Quand je pense qu’on était nombreux à croire que l’arrivée de Mohammed ben Salmane marquait le début d’un temps nouveau pour les femmes de son pays ! Aujourd’hui, force est d’admettre que ses élans de réformateur étaient bien plus une campagne de relations publiques qu’un véritable signe d’ouverture.

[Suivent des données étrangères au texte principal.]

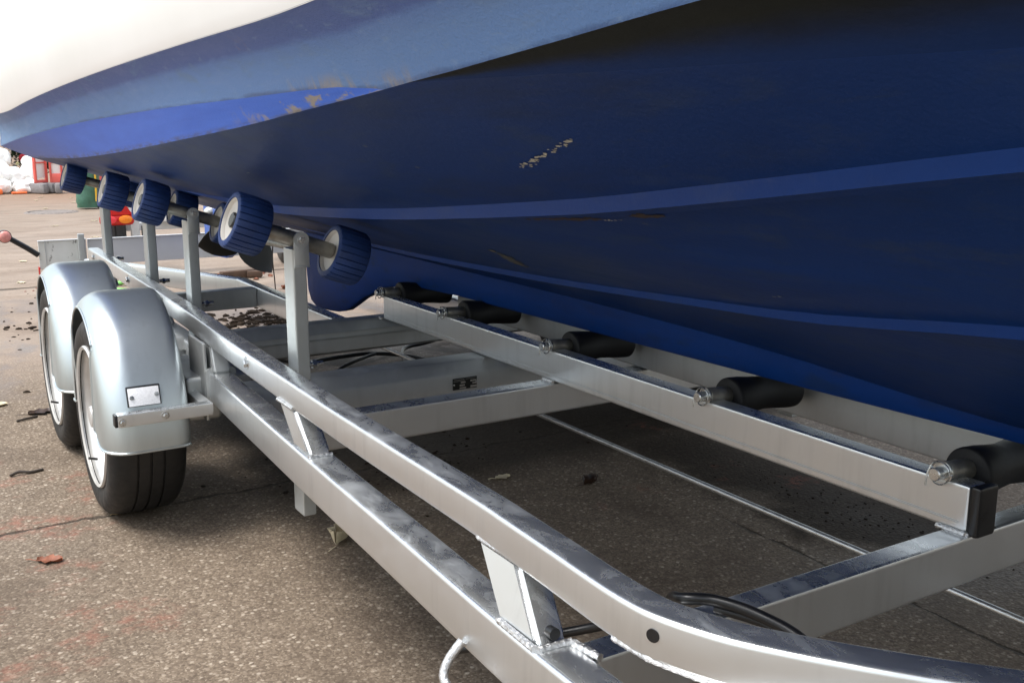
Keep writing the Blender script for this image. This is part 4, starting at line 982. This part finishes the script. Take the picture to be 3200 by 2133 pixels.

Même la permission de conduire qu’il disait vouloir accorder aux femmes avance à pas de tortue. Pour cause, des phallocrates influents s’y opposent avec des arguments fallacieux, pour ne pas dire « phallucieux ». Un très respectable cheikh saoudien a déjà tranché la question. Prenant à témoin ses connaissances loufoques en physiologie fonctionnelle, il a déclaré que la conduite automobile affecte la santé des ovaires et pousse le bassin vert le haut. Ce qui explique, selon ce barbu, que la plupart des femmes qui aiment le volant donnent naissance à des enfants qui présentent des problèmes de santé d’ordres variés. Comme quoi mon grand-père avait raison d’enseigner que si la barbe était signe de sagesse, le bouc serait le roi de la planète.

Mais si vous pensez qu’on ne peut pas trouver mieux en matière de connerie sur le sujet, tendez un micro à certains des hommes pro-vie qui ont hurlé leur aversion pour le libre choix, le 18 janvier à Washington, et vous m’en donnerez des nouvelles. Vous risquez de trouver des réflexions aussi pertinentes que celles de ces Saoudiens qui croient qu’une femme devrait à la limite demander une autorisation de respirer à son mari avant de s’oxygéner les poumons.

À quand la fin de ce désir malsain d’appropriation utérine ?

La sénatrice de la Californie qui a annoncé cette semaine sa candidature à l’investiture démocrate, Kamala Harris, a déjà posé autrement la question au juge Brett Kavanaugh, qui ne cache pas ses positions antiavortement. Elle l’avait solidement déstabilisé en lui demandant : « Pouvez-vous me citer une seule loi dans ce pays qui donne au gouvernement le pouvoir de prendre des décisions concernant le corps d’un homme ? »

Et vlan dans les dents ! Cette percutante question mérite d’être posée aux adeptes d’appropriation utérine qui abondent encore malheureusement sur la planète.